Monday, January 13, 2003

Internment-camp redux

First, here's an excellent FindLaw piece regarding the whole "enemy combatant" issue vis a vis the Supreme Court rulings of 1943-44 on the internment, and the associated Constitutional issues:

Do Hamda and Padilla need company?

Also, here's an excerpt from a piece in the Chronicle of Higher Education by Roger Daniels, who is probably the nation's premier historian on the internment. It ran Feb. 15, 2002 and was titled "Detaining Minority Citizens, Then and Now":

Today, we once again read about the detention of resident aliens for questioning; about plans to bypass normal legal procedures and create military tribunals to try "any individual who is not a United States citizen"; about federal requests to colleges and universities for the names of all foreign students. But when compared with what was done to Japanese Americans during World War II, government actions before and after September 11 do not seem to amount to very much. Indeed, many media commentators have objected that even to mention them in connection with the massive violations of civil liberties by the Roosevelt administration is inappropriate.

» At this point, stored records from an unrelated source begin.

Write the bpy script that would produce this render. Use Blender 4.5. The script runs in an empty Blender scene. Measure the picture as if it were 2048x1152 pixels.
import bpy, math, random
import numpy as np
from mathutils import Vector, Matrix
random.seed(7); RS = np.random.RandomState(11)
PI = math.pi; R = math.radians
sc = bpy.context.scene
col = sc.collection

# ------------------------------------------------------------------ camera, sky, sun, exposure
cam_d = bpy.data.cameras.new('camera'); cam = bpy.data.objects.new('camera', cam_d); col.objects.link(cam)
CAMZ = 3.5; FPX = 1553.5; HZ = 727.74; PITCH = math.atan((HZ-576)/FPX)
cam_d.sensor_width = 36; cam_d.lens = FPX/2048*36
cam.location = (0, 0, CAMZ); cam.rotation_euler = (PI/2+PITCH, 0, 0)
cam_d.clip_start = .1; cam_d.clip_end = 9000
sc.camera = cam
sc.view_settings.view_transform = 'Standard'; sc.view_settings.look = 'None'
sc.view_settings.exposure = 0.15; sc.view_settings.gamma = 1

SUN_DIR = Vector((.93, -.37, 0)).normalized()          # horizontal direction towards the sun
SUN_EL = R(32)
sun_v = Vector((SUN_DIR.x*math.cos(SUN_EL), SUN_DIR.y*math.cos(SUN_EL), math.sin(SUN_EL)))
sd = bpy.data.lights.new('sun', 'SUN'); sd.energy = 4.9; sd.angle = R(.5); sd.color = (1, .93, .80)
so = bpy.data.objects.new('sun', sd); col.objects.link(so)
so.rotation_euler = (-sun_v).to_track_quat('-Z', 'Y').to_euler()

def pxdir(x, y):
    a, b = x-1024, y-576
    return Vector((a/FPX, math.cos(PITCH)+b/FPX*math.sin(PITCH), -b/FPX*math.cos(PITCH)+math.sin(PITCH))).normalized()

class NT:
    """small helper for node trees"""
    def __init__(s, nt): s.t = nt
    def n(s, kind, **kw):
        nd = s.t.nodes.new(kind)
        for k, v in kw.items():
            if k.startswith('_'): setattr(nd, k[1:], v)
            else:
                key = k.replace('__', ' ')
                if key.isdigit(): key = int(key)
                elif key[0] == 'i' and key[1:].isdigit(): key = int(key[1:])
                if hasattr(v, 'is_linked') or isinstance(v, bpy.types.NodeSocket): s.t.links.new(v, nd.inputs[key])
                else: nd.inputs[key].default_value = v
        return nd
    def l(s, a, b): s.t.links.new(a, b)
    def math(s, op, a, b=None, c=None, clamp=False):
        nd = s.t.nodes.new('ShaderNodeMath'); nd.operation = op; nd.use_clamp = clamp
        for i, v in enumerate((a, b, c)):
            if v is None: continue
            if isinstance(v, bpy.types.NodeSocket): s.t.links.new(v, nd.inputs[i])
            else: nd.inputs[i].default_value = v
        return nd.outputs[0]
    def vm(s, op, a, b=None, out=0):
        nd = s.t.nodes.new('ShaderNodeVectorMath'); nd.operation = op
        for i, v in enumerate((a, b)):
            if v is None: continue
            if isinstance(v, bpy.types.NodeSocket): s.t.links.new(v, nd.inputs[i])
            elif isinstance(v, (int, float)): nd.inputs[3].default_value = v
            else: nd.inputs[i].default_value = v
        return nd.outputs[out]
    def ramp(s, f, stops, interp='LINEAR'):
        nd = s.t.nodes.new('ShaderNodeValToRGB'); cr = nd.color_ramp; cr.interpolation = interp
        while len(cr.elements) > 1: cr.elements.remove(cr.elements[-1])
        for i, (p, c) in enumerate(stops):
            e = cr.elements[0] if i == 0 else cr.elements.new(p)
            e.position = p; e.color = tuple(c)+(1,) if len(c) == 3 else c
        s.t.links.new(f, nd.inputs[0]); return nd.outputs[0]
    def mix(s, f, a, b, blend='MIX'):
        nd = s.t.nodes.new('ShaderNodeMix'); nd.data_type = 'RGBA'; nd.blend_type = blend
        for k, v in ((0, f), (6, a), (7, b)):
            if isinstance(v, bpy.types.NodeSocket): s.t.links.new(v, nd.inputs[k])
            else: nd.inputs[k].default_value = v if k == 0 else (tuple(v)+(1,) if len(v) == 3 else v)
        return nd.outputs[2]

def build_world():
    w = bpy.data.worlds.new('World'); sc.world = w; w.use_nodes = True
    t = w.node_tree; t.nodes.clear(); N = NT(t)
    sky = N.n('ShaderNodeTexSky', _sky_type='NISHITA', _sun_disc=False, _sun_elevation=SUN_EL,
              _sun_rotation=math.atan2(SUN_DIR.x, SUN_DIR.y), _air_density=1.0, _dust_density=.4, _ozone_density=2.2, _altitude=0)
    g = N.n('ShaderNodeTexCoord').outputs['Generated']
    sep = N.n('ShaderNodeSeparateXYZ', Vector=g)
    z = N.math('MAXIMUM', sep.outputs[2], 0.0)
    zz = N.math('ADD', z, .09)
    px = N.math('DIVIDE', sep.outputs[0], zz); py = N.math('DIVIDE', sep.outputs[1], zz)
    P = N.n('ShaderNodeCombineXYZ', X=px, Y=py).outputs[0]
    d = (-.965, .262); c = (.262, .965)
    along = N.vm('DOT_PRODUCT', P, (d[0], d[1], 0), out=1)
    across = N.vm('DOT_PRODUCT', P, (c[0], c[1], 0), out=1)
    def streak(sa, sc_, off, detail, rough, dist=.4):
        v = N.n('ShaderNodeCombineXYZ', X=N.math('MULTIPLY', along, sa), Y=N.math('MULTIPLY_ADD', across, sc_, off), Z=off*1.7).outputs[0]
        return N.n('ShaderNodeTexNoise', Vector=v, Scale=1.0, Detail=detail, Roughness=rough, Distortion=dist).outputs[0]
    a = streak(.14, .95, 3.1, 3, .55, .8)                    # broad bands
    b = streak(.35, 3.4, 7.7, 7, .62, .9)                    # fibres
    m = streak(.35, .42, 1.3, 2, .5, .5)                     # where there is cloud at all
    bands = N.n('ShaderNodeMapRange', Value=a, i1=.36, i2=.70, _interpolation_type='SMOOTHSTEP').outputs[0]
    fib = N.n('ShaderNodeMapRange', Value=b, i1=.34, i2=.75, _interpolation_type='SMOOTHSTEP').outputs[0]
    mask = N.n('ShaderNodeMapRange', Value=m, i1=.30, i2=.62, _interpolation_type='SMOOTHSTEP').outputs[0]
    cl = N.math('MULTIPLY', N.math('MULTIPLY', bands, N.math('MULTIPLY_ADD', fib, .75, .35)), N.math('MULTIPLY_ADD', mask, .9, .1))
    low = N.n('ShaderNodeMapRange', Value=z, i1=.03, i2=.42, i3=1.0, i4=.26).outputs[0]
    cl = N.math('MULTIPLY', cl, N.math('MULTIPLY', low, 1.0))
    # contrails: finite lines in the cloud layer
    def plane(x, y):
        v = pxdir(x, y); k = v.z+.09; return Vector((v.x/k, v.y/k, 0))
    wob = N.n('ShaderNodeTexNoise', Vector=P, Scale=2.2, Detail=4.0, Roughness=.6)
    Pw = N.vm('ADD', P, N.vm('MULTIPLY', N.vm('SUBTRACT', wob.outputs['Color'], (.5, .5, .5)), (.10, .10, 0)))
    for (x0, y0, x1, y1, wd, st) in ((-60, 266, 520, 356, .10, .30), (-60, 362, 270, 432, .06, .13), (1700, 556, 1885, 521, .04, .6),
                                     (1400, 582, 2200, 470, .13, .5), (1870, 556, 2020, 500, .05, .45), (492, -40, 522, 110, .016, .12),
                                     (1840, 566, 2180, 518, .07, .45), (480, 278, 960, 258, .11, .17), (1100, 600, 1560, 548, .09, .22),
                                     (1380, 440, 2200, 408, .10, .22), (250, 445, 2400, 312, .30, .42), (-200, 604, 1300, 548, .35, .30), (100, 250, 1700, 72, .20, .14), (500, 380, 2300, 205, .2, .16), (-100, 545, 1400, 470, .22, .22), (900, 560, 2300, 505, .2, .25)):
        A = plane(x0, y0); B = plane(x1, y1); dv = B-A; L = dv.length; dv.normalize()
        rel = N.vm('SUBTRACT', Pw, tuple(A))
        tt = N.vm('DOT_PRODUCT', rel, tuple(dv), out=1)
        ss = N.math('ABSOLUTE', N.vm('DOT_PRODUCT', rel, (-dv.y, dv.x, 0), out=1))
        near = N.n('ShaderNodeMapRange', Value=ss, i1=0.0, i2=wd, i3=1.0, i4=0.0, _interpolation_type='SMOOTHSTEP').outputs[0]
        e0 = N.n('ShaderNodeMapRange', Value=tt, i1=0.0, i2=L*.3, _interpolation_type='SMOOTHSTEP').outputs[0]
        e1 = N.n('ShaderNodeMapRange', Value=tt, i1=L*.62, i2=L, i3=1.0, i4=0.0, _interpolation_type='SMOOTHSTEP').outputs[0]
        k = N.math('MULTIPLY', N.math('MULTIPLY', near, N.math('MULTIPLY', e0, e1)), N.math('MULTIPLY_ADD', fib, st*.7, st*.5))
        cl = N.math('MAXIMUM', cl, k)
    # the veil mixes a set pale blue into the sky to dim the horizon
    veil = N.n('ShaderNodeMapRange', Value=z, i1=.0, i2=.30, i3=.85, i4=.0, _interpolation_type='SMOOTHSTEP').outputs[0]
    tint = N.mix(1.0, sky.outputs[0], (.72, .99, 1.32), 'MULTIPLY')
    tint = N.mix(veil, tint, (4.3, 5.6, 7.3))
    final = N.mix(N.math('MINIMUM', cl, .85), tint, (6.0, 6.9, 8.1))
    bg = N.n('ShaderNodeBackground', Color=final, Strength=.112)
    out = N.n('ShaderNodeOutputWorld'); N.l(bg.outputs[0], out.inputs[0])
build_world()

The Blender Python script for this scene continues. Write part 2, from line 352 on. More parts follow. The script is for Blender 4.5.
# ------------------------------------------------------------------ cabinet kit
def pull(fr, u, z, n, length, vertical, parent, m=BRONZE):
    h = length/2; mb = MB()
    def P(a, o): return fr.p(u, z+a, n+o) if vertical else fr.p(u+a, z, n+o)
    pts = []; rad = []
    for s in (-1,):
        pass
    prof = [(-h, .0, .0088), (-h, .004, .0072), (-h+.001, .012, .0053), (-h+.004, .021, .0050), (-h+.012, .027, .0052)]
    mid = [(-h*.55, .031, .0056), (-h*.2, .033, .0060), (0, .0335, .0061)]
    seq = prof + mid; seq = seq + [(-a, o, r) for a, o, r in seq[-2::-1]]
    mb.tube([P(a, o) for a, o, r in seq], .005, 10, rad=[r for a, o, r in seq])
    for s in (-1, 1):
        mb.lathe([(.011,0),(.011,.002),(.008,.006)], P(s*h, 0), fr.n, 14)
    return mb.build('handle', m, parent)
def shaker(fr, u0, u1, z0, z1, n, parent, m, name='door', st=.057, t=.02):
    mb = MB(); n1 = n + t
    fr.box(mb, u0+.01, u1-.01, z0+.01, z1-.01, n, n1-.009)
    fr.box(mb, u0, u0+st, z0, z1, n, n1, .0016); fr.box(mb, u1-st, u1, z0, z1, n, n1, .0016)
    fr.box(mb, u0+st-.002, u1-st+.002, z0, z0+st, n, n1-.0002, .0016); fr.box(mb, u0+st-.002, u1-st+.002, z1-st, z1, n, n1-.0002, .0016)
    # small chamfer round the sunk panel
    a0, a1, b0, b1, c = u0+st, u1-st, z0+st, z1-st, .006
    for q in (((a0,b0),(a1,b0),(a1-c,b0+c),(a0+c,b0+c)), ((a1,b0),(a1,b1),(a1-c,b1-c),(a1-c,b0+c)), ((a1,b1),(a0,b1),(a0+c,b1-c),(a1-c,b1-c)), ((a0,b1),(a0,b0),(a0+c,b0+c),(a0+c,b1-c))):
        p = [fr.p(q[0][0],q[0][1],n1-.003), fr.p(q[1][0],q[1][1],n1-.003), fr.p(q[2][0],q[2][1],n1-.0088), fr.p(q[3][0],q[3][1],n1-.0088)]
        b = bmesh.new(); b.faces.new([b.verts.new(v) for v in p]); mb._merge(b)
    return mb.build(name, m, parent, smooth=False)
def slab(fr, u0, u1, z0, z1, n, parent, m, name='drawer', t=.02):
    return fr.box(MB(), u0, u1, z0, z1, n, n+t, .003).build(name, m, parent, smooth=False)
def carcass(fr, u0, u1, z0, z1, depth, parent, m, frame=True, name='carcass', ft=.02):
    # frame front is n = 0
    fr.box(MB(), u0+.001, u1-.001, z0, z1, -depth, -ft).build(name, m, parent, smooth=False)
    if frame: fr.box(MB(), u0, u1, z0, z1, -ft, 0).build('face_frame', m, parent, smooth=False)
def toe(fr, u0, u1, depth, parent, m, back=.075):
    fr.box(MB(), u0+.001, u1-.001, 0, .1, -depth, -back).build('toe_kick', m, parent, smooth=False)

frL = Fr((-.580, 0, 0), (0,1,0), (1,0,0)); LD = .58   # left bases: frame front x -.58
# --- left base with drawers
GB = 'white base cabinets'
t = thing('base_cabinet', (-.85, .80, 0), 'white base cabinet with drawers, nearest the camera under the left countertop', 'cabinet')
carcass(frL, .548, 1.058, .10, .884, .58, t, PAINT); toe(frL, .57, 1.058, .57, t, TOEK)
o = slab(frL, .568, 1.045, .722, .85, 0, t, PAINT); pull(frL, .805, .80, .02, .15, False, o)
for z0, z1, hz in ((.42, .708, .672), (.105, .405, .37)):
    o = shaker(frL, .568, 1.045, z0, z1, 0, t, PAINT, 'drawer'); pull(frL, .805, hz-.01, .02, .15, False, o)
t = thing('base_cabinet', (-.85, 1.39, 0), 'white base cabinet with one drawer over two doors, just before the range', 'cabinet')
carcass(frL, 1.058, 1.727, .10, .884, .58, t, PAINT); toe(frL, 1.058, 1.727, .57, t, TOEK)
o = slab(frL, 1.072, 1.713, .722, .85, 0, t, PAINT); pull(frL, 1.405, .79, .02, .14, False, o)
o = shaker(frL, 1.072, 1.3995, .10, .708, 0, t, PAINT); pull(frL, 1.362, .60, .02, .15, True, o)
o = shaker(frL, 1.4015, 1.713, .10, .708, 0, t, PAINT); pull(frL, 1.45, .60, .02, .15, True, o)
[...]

That is an evasion: the kind of evasion that has allowed us to offer apologies for the actions we have taken against those whom we perceive to be outsiders, and then do the same thing to a different group. Time and again, scholars (if not the government) have eventually acknowledged that we, as a nation, have violated the spirit of our Constitution. Time and again, we have gone on to violate it again.

Moreover, private groups like airlines have forced citizens and aliens who look like the "enemy" to leave flights for which they had tickets -- sometimes even winning praise for doing so. "I was relieved at the story of the plane passengers a few weeks ago who refused to board if some Mideastern-looking guys were allowed to board," Peggy Noonan, a contributing editor, wrote in The Wall Street Journal. "I think we're going to require a lot of patience from a lot of innocent people. ... And you know, I don't think that's asking too much."

Optimists assure us that a mass incarceration of American citizens in concentration camps will not recur. But reflection on our past suggests we ought not to be so sanguine. To be sure, it was not just the disaster at Pearl Harbor, but the subsequent sequence of Japanese triumphs that triggered Executive Order 9066. But shouldn't we then ask, If successful terrorist attacks hadn't abated after September 11, would the current government reaction have been so moderate?